There are a lot of vintage 80s movie action stars sprinkled throughout, their age makes the character seem like grizzled veterans, but never on screen at once as the ads want you to believe. A lot of the movie is mostly Stallone and Statham, and neither is very compelling. Lundren’s stoned merc disappears for most of the movie but he adds spice whenever he’s there. Mickey Rourke plays a wise old veteran and provides a well-acted but out-of-place monologue about the soul-killing horrors of war. The ballyhooed meeting of Stallone, Arnold Schwarzenegger, and Bruce Willis is barely a five-minute scene and the three are never in the same shot – it’s very likely Stallone shot them apart and tried to make them look like they were together editorially. Each actor is having fun, especially Schwarzenegger. And there’s an awesome, fourth-wall shattering one-liner about Arnold’s political aspirations.
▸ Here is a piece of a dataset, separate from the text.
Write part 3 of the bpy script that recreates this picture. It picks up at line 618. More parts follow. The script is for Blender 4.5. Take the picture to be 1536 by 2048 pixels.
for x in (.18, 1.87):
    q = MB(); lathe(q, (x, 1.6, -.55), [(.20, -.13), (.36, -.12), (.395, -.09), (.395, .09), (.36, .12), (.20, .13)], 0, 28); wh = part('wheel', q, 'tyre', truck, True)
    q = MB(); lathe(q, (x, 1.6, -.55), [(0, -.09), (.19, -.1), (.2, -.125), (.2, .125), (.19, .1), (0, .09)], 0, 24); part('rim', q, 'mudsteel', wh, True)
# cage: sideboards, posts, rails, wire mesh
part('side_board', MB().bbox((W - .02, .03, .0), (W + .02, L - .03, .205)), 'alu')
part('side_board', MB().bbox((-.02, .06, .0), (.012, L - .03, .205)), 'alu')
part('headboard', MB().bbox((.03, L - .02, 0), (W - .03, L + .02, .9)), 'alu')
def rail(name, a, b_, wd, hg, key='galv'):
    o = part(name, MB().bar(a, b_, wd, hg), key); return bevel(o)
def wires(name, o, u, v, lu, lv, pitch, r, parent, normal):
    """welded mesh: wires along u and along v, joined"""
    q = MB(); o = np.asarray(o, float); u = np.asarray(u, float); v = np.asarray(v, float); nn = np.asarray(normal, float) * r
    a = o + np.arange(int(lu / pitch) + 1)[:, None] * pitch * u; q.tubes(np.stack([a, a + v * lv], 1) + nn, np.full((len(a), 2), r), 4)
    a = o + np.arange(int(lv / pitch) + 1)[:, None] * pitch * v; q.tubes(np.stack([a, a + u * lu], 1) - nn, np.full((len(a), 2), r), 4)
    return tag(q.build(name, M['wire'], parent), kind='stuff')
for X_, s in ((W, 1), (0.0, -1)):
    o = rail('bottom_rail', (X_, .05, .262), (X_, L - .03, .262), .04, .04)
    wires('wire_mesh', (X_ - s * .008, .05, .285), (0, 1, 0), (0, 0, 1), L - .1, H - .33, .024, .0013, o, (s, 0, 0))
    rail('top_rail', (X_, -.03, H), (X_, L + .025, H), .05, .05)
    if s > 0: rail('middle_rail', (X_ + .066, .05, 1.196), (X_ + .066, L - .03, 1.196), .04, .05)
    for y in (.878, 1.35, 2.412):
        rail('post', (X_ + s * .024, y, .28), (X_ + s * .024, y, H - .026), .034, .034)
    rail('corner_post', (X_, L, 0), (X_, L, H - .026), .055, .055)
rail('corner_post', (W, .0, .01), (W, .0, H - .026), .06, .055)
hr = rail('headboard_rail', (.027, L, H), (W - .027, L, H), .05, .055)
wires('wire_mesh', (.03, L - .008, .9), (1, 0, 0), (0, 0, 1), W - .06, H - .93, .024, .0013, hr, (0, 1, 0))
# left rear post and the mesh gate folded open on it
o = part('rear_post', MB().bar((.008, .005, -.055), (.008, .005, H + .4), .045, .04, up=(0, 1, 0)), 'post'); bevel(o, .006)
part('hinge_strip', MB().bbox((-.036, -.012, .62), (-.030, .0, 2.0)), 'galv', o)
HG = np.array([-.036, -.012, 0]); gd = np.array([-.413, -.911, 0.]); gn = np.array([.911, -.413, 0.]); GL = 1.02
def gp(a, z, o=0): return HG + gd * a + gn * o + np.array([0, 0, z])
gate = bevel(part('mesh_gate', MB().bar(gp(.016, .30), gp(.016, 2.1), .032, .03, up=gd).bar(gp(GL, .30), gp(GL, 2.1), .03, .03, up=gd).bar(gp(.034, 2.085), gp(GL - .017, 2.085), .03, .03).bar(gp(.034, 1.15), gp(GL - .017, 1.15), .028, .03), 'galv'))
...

The film lags severely when it’s not blowing stuff up. There is way too much tedious stuff about conflict between the dictator and the suit (Eric Roberts) pulling his strings. Things pick up whenever Stone Cold Steve Austin, playing one of the cronies, gets to be nasty but that happens rarely. The movie’s is bookeneded by solid action sequences. At one point Crews is ordered to blow up a building for possibly no other reason than to blow something up. In the middle, Lundren and Li get a brutal fight, and there’s an inventive scene of cargo-plane vs. suckers on a dock that ends with a satisfying kaboom, but not much lives up to the action at the beginning and ending. This is entertaining, but it isn’t be the 80s action movie epilogue it tries to be.
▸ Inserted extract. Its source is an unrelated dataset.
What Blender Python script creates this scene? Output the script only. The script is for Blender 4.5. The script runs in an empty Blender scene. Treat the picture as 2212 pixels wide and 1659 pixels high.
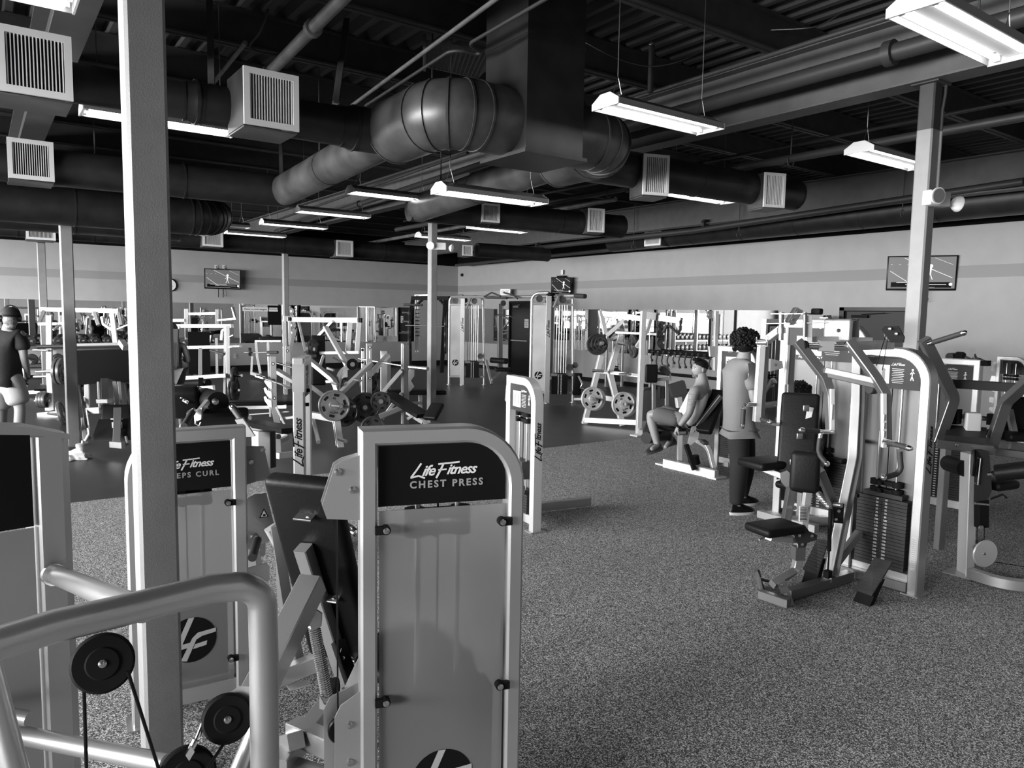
import bpy, bmesh, math, random
from mathutils import Vector, Matrix
V = Vector
PI = math.pi
scene = bpy.context.scene
COL = scene.collection
random.seed(7)

# ------------------------------------------------------------------ camera
FPX, CX, CY, CAMH = 1606.7, 1106.0, 829.5, 1.9
_yaw, _pit, _rol = math.radians(35.778), math.radians(-5.332), math.radians(0.958)
_f = V((math.sin(_yaw) * math.cos(_pit), math.cos(_yaw) * math.cos(_pit), math.sin(_pit)))
_r0 = V((math.cos(_yaw), -math.sin(_yaw), 0))
_u0 = _r0.cross(_f)
_r = math.cos(_rol) * _r0 + math.sin(_rol) * _u0
_u = -math.sin(_rol) * _r0 + math.cos(_rol) * _u0
cam_data = bpy.data.cameras.new('camera')
cam_data.sensor_fit = 'HORIZONTAL'
cam_data.sensor_width = 36.0
cam_data.lens = FPX / 2212.0 * 36.0
cam_data.clip_start = 0.05
cam_data.clip_end = 300
cam = bpy.data.objects.new('camera', cam_data)
COL.objects.link(cam)
cam.matrix_world = Matrix(((_r.x, _u.x, -_f.x, 0), (_r.y, _u.y, -_f.y, 0), (_r.z, _u.z, -_f.z, CAMH), (0, 0, 0, 1)))
scene.camera = cam

# ------------------------------------------------------------------ world, exposure
w = bpy.data.worlds.new('world')
scene.world = w
w.use_nodes = True
bg = w.node_tree.nodes['Background']
bg.inputs[0].default_value = (0.95, 0.95, 0.95, 1)
bg.inputs[1].default_value = 2.0
scene.view_settings.view_transform = 'Standard'
scene.view_settings.look = 'None'
scene.view_settings.gamma = 1.0
scene.view_settings.use_curve_mapping = False
scene.view_settings.exposure = 0.35
try:
    scene.cycles.max_bounces = 6
    scene.cycles.diffuse_bounces = 3
    scene.cycles.glossy_bounces = 4
    scene.cycles.transmission_bounces = 4
    scene.cycles.transparent_max_bounces = 8
    scene.cycles.use_denoising = True
    scene.cycles.sample_clamp_indirect = 6.0
    scene.cycles.caustics_reflective = False
    scene.cycles.caustics_refractive = False
except Exception:
    pass


def area(name, loc, rot, sx, sy, power):
    d = bpy.data.lights.new(name, 'AREA')
    d.shape = 'RECTANGLE'
    d.size, d.size_y, d.energy = sx, sy, power
    o = bpy.data.objects.new(name, d)
    COL.objects.link(o)
    o.location, o.rotation_euler = loc, rot
    return o


# daylight: open sky outside the storefront glass on the window side
for k in range(5):
    area("daylight", (-13.5, 0.2 + 5.4 * k, 2.6), (0, math.radians(-90), 0), 4.6, 5.4, 3600)


# ------------------------------------------------------------------ points of the place from the photograph's pixels
def ray(x, y):
    return _f + (x - CX) / FPX * _r - (y - CY) / FPX * _u


def Zp(x, y, z=0.0):
    d = ray(x, y)
    return V((0, 0, CAMH)) + d * ((z - CAMH) / d.z)


def Xp(x, y, X):
    d = ray(x, y)
    return V((0, 0, CAMH)) + d * (X / d.x)


def Yp(x, y, Y):
    d = ray(x, y)
    return V((0, 0, CAMH)) + d * (Y / d.y)


GSC = 1.0


def P(x, y, gd):
    """point on the pixel's ray standing gd metres ahead along the floor"""
    d = ray(x, y)
    gd = gd * GSC
    return V((0, 0, CAMH)) + d * (gd / (d.x * math.sin(_yaw) + d.y * math.cos(_yaw)))


def gdz(x, y, z=0.0):
    p = Zp(x, y, z)
    return p.x * math.sin(_yaw) + p.y * math.cos(_yaw)


def Dp(x, y, dep):
    return V((0, 0, CAMH)) + ray(x, y) * dep


# ------------------------------------------------------------------ materials
MATS = {}


def mat(name, c, rough=0.5, metal=0.0, emit=0.0, spec=0.5, noise=None, bump=None, coat=0.0, trans=0.0):
    """noise=(scale, low, high) mottles the colour; bump=(scale, strength)"""
    m = bpy.data.materials.new(name)
    m.use_nodes = True
    nt = m.node_tree
    b = nt.nodes['Principled BSDF']
    b.inputs['Base Color'].default_value = (c, c, c, 1)
    b.inputs['Roughness'].default_value = rough
    b.inputs['Metallic'].default_value = metal
    b.inputs['Specular IOR Level'].default_value = spec
    b.inputs['Coat Weight'].default_value = coat
    b.inputs['Coat Roughness'].default_value = 0.15
    if trans:
        b.inputs['Transmission Weight'].default_value = trans
    if emit:
        b.inputs['Emission Color'].default_value = (1, 1, 1, 1)
        b.inputs['Emission Strength'].default_value = emit
    if noise or bump:
        tc = nt.nodes.new('ShaderNodeTexCoord')
    if noise:
        n = nt.nodes.new('ShaderNodeTexNoise')
        n.inputs['Scale'].default_value = noise[0]
        n.inputs['Detail'].default_value = 4
        r = nt.nodes.new('ShaderNodeValToRGB')
        lo, hi = noise[1], noise[2]
        r.color_ramp.elements[0].position = 0.35
        r.color_ramp.elements[1].position = 0.65
        r.color_ramp.elements[0].color = (lo, lo, lo, 1)
        r.color_ramp.elements[1].color = (hi, hi, hi, 1)
        nt.links.new(tc.outputs['Object'], n.inputs['Vector'])
        nt.links.new(n.outputs['Fac'], r.inputs['Fac'])
        nt.links.new(r.outputs['Color'], b.inputs['Base Color'])
    if bump:
        n2 = nt.nodes.new('ShaderNodeTexNoise')
        n2.inputs['Scale'].default_value = bump[0]
        n2.inputs['Detail'].default_value = 3
        bp = nt.nodes.new('ShaderNodeBump')
        bp.inputs['Strength'].default_value = bump[1]
        bp.inputs['Distance'].default_value = 0.01
        nt.links.new(tc.outputs['Object'], n2.inputs['Vector'])
        nt.links.new(n2.outputs['Fac'], bp.inputs['Height'])
        nt.links.new(bp.outputs['Normal'], b.inputs['Normal'])
    MATS[name] = m
    return m


mat('wall', 0.36, 0.75, noise=(3.0, 0.35, 0.37), bump=(60, 0.08))
mat('stripe', 0.27, 0.75, bump=(60, 0.08))
mat('black_wall', 0.004, 0.9, spec=0.1)
mat('deck', 0.10, 0.7)
mat('steel_black', 0.05, 0.6, noise=(6, 0.045, 0.06))
mat('duct', 0.045, 0.42, 0.3, noise=(4, 0.022, 0.036))
mat('duct_lt', 0.11, 0.4, 0.35, noise=(3, 0.05, 0.11))  # paler mottled grey for the elbows, trunks and register boots
mat('rubber_floor', 0.03, 0.42, spec=0.5, noise=(2.5, 0.026, 0.038), bump=(90, 0.05))
mat('silver', 0.54, 0.36, 0.75, bump=(150, 0.03))
mat('silver_dk', 0.25, 0.38, 0.8)
mat('platinum', 0.7, 0.4, 0.4)
mat('column', 0.25, 0.5, noise=(8, 0.24, 0.265), bump=(180, 0.12))
mat('shroud', 0.5, 0.38, 0.0, noise=(2.2, 0.44, 0.54))
mat('chrome', 0.85, 0.16, 1.0)
mat('steel', 0.55, 0.28, 1.0)
mat('vinyl', 0.009, 0.45, spec=0.15, bump=(70, 0.12))
mat('black', 0.007, 0.3, spec=0.2)
mat('matte_black', 0.010, 0.7, spec=0.12)
mat('rubber', 0.03, 0.62)
mat('iron', 0.045, 0.4, 0.3, noise=(10, 0.035, 0.06))
mat('plate_grey', 0.16, 0.42, 0.5, noise=(9, 0.13, 0.19))
mat('plate_light', 0.55, 0.45, 0.2, noise=(9, 0.5, 0.6))
mat('placard', 0.04, 0.5, spec=0.2)
mat('shroud_front', 0.17, 0.4, noise=(2.2, 0.155, 0.19))
mat('white', 0.8, 0.45)
mat('white_ink', 0.75, 0.5)
mat('grey_ink', 0.32, 0.5)
mat('paper', 0.55, 0.6)
mat('vent_white', 0.85, 0.4)
mat('girder', 0.10, 0.55, noise=(6, 0.09, 0.11))
mat('shroud_clear', 0.66, 0.30, 0.0)
_b = MATS['shroud_clear'].node_tree.nodes['Principled BSDF']
_b.inputs['Transmission Weight'].default_value = 0.72
_b.inputs['IOR'].default_value = 1.12
mat('skin', 0.27, 0.5)
mat('skin_dk', 0.17, 0.5)
mat('hair', 0.006, 0.6, spec=0.15, bump=(60, 0.6))
mat('hair_brown', 0.05, 0.6)
mat('hair_grey', 0.16, 0.6, noise=(30, 0.05, 0.3), bump=(60, 0.5))
mat('cloth_black', 0.016, 0.85, bump=(14, 0.35))
mat('cloth_grey', 0.19, 0.85, bump=(12, 0.5))
mat('cloth_light', 0.42, 0.85, bump=(12, 0.6))
mat('cloth_mid', 0.10, 0.85, bump=(14, 0.5))
mat('cloth_white', 0.75, 0.85, bump=(14, 0.5))
mat('tube_glow', 1.0, 0.5, emit=8.0)
mat('fixture_white', 0.75, 0.4)
mat('fixture_grey', 0.3, 0.4, 0.3)
mat('mirror', 0.86, 0.015, 1.0)
mat('asphalt', 0.3, 0.9)
mat('screen_dark', 0.03, 0.25)

# speckled rubber tile (random-toned granules): fine light flecks in a dark base
m = mat('fleck_floor', 0.1, 0.75, spec=0.3)
nt = m.node_tree
b = nt.nodes['Principled BSDF']
tc = nt.nodes.new('ShaderNodeTexCoord')
vo = nt.nodes.new('ShaderNodeTexVoronoi')
vo.inputs['Scale'].default_value = 210
rp = nt.nodes.new('ShaderNodeValToRGB')
rp.color_ramp.elements[0].position = 0.12
rp.color_ramp.elements[0].color = (0.045, 0.045, 0.045, 1)
rp.color_ramp.elements[1].position = 0.95
rp.color_ramp.elements[1].color = (0.95, 0.95, 0.95, 1)
_e = rp.color_ramp.elements.new(0.55)
_e.color = (0.24, 0.24, 0.24, 1)
_sx = nt.nodes.new('ShaderNodeSeparateColor')
nt.links.new(tc.outputs['Object'], vo.inputs['Vector'])
nt.links.new(vo.outputs['Color'], _sx.inputs[0])
nt.links.new(_sx.outputs[0], rp.inputs['Fac'])
nt.links.new(rp.outputs['Color'], b.inputs['Base Color'])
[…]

SCOTT PILGRIM VS. THE WORLD
5 out of 5
While Expendables is a meat and potatoes flick, Scott Pilgrim vs. The World is a smorgasbord. It’s a mash-up of several different stylistic influences, video games, rock musicals, comics, Japanese anime, romantic comedy, action flicks, all set to hyperdrive. If you can get into the film’s jacked-up vibe, you’ll enjoy it. If you can’t, it might come off as irritating. Based on the comic book series by Canadian artist Brian Lee O’Malley and directed by Edgar Wright (Shaun of the Dead, Hot Fuzz), Scott Pilgrim (Michael Cera) has fallen hopelessly in love with the rainbow coloured hairstyle Ramona (Mary Elizabeth Winstead) but to win her heart he has to engage in epic battles to the death with her seven evil exes. It’s nice to see the movie set in Toronto, you can spot Pizza Pizza’s, Lee’s Palace, and Second Cup (they should have gone with Hortons, but why quibble).
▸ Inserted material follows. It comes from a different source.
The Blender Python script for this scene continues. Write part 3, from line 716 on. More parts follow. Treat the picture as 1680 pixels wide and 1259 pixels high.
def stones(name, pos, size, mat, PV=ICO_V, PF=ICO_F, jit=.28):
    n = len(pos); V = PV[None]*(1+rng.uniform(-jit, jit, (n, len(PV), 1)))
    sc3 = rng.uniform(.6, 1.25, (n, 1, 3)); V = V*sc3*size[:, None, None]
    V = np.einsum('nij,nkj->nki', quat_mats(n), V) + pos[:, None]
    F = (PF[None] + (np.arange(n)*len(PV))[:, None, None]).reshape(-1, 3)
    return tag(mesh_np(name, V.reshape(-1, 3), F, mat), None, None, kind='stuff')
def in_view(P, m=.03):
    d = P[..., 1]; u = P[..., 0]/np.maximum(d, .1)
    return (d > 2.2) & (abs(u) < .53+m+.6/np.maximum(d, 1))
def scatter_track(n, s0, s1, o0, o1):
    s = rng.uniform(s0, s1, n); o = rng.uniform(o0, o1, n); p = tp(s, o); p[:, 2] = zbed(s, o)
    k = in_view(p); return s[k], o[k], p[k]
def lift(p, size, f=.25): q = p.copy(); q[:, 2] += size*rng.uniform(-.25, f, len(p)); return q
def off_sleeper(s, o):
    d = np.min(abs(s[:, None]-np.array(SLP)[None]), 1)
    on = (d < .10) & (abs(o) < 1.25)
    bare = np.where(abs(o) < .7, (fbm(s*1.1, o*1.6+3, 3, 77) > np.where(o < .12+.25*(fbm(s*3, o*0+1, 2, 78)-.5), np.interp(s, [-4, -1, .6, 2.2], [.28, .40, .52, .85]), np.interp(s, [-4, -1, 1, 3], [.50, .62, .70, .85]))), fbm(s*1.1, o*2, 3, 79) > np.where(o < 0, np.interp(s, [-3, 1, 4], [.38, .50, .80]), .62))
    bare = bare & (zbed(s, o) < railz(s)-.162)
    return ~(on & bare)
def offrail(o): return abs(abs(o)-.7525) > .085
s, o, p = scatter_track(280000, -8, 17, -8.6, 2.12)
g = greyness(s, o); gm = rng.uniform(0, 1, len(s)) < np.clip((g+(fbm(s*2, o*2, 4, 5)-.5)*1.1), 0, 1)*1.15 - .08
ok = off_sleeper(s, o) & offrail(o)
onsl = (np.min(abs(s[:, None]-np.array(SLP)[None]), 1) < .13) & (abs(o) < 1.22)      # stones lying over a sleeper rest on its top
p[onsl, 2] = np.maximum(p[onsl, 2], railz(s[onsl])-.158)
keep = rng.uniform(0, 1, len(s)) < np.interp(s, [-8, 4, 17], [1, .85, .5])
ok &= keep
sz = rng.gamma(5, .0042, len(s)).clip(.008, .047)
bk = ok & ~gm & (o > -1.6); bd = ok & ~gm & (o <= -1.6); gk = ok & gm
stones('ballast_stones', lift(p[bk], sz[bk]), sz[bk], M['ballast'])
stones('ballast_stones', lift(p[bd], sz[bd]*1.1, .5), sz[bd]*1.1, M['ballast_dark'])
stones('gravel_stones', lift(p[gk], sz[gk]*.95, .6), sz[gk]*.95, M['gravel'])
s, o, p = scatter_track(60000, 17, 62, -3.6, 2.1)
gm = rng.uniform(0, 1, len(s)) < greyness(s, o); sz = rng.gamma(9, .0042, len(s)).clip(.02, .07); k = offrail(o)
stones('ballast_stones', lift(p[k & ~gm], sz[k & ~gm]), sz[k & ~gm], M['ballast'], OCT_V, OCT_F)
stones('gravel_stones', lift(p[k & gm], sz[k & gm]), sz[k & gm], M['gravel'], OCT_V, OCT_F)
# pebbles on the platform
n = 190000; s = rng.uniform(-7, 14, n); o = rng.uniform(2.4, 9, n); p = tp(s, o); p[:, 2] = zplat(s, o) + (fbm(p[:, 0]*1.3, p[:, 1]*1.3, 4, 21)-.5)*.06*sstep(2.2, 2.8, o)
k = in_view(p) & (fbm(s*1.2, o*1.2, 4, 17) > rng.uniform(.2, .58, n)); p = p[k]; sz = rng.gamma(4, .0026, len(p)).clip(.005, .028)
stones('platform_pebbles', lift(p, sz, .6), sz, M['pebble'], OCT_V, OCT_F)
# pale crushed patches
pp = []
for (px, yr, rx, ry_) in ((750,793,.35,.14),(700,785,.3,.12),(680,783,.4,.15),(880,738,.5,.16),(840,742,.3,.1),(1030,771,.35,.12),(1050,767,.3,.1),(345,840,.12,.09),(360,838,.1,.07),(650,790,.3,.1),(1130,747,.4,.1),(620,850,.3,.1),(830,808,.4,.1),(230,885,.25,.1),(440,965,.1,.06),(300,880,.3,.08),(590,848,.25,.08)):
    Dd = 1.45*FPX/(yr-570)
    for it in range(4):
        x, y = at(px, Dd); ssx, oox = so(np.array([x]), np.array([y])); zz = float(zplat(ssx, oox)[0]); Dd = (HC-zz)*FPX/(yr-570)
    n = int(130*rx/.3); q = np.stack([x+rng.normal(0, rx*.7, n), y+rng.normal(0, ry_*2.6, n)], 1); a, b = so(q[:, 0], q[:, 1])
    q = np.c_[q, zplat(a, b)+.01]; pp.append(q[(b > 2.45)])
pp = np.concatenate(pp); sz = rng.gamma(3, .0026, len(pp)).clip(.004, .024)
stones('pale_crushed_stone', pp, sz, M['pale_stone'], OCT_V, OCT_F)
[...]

Cera is in every single scene, but this loser is finally different from the George Michael characterhe keeps repeating. Scott is a bit of an unlikely ladies man, and can actually kick ass when called for. Arrested Development fans can appreciate a fight between Cera and a goth lesbian played by Mae Whitman who was Cera’s girlfriend Anne on the show. Winstead has toiled away in thankless supporting roles for years, but finally gets to be the lead as she plays the instantly lovable yet emotionally withdrawn Ramona. There are lots of colourful supporting characters; Scott’s sarcastic gay roommate (Kieran Culkin), the laconic drummer of his band (Allison Pill), the angry Julie (Aubrey Plaza), and his jabbering cell-phone connected sister (Anna Kendrick). All of the evil exes are have a distinct visual design, like Brandon Routh and Chris Evans as a super-powered musician vegan and a self-absorbed action star. Jason Schwarztman plays a perfect douche and his final monologue is one of the flick’s many highlights.
The visuals are astounding. No two battles feel the same: there’s a pseudo-lightsaber fight, giant electricity beasts, Scott battling a horde of stunt men, and tons more. There’s no reason why all of these incredible fantasy action can take place, it’s not set in a dream world like Inception, but who cares? It looks awesome. The style is heavily influenced by video-games, with extra lives, point totals, pre-battle sequence narrations, finishing moves and hardcore gamer nerds will notice music cues cribbed from “Legend of Zelda” and “Final Fantasy”, etc. When Scott faces down his dark side of himself, it feels like a direct reference to Dark Link from Zelda, and the punchline to the scene is pure gold. This is a live action comic with captions popping off the screen, and the crazy, frantic editing style fits with the tone of the movie, but Wright knows exactly when to slow things down for a laugh or a tender scene. Scott Pilgrim flies (sometimes quite literally) from one sequence to the next, and every frame displays something inventive. With so many different influences mashed together it becomes completely unique. But the visual chaos pays off because the story about Scott longing for love rings emotionally true.
Expendables may provide satisfying bang, but its rote compared to how bug-crazy insane Scott Pilgrim is. The first film is soulless, but the soul in Pilgrim makes it a winner. One of these movies is an okay time killer, and the other is one of the best flicks of 2010. Like I said, really strange weekend at the movies.